SUPPLIED INFORMATION →
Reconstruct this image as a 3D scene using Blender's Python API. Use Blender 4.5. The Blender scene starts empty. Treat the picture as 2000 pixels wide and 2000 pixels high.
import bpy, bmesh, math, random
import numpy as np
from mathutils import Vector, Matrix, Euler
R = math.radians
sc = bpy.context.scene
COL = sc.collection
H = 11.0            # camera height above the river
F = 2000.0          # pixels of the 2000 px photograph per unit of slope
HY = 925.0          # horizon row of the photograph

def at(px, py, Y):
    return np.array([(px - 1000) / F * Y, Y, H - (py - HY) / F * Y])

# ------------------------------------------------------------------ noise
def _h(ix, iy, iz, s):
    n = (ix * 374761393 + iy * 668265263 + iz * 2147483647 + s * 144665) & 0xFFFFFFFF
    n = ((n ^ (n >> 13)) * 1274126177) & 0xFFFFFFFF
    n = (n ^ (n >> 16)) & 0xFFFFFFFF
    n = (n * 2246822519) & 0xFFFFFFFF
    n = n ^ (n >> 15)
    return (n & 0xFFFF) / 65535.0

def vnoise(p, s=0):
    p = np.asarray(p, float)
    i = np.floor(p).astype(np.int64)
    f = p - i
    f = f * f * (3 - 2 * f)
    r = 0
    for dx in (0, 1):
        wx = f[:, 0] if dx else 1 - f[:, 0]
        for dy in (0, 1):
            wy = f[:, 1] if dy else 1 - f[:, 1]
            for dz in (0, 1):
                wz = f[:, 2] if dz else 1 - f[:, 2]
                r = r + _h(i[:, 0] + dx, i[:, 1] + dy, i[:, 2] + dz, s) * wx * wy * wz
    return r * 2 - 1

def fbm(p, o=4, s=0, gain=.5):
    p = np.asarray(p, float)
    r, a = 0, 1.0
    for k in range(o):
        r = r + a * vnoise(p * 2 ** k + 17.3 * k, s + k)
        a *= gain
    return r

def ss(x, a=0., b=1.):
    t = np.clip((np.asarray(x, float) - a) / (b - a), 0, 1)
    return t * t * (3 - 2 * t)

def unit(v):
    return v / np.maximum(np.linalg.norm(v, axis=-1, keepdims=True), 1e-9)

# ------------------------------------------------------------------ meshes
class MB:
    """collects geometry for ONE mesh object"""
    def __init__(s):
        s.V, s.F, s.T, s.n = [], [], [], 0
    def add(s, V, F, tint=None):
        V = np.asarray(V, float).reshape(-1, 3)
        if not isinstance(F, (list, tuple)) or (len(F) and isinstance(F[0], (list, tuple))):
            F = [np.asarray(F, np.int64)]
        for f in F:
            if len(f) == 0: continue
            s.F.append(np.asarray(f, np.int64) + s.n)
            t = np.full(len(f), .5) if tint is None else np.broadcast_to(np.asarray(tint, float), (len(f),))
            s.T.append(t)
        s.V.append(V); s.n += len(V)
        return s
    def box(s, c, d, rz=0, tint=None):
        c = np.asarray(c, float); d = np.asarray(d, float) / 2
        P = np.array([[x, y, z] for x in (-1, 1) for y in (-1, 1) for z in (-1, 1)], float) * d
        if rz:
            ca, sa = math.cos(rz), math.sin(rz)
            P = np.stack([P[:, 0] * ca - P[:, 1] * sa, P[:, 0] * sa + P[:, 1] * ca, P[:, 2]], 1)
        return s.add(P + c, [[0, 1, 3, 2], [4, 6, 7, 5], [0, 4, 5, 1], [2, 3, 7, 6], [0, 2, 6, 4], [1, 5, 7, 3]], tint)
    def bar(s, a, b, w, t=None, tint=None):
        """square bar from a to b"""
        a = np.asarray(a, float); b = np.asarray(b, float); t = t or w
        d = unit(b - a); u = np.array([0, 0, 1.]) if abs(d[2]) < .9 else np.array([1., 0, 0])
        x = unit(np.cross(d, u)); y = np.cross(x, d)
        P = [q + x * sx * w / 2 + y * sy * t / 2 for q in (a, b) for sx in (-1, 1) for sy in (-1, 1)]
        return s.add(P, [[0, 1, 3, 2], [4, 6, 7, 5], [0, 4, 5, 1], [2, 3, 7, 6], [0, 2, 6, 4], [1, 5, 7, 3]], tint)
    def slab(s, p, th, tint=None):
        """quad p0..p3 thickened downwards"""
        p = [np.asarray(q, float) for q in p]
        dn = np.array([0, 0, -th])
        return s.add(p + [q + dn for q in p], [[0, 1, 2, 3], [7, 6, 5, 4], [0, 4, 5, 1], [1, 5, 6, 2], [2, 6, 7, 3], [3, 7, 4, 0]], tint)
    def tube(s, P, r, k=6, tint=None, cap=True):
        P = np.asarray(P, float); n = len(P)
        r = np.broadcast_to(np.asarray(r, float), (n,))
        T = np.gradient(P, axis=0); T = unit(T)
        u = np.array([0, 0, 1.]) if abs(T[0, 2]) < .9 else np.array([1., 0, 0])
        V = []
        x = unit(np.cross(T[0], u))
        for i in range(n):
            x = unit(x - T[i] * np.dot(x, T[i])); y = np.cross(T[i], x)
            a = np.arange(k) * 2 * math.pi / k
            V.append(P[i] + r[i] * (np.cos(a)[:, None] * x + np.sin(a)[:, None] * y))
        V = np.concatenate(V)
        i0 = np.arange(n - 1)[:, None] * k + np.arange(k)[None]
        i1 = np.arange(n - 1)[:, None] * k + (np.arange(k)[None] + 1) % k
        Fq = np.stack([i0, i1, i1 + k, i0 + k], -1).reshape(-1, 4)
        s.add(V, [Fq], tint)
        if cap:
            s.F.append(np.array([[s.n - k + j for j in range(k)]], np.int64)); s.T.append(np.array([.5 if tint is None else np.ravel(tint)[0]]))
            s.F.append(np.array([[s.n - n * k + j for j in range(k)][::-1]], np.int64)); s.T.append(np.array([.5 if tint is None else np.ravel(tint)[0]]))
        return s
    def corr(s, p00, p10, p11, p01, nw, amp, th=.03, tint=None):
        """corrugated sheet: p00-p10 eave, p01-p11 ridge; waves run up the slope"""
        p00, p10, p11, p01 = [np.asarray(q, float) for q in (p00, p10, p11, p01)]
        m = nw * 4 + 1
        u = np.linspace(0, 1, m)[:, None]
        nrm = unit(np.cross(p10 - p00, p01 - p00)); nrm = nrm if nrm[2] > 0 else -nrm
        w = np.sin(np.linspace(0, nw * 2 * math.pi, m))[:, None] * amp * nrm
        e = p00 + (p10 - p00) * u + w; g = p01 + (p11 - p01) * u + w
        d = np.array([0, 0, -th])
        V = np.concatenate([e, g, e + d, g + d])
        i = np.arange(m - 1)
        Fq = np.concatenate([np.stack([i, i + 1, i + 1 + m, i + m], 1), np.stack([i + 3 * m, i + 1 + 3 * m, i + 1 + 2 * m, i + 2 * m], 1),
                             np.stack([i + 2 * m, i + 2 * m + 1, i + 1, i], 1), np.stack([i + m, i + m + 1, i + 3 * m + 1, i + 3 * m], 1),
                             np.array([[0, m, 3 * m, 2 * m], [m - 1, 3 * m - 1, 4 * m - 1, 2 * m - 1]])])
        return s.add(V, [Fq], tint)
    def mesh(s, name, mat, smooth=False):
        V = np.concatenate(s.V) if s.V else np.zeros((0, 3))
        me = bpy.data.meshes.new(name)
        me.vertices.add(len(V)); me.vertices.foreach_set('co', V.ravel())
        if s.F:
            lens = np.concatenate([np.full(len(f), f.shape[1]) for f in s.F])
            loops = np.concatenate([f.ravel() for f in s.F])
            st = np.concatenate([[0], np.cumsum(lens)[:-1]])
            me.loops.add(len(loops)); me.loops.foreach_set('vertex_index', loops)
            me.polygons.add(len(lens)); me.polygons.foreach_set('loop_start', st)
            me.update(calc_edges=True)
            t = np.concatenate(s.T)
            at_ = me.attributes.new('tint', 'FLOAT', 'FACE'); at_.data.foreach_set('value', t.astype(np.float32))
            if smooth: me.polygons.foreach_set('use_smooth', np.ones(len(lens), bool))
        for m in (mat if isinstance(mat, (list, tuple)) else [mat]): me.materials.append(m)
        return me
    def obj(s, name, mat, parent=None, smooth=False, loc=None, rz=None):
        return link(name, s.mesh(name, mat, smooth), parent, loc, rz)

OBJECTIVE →
Write out a verbatim copy of the data, beginning with its first line and ending with the line that contains "return np.array([(px - 1000)".

THE RESULT →
Reconstruct this image as a 3D scene using Blender's Python API. Use Blender 4.5. The Blender scene starts empty. Treat the picture as 2000 pixels wide and 2000 pixels high.
import bpy, bmesh, math, random
import numpy as np
from mathutils import Vector, Matrix, Euler
R = math.radians
sc = bpy.context.scene
COL = sc.collection
H = 11.0            # camera height above the river
F = 2000.0          # pixels of the 2000 px photograph per unit of slope
HY = 925.0          # horizon row of the photograph

def at(px, py, Y):
    return np.array([(px - 1000) / F * Y, Y, H - (py - HY) / F * Y])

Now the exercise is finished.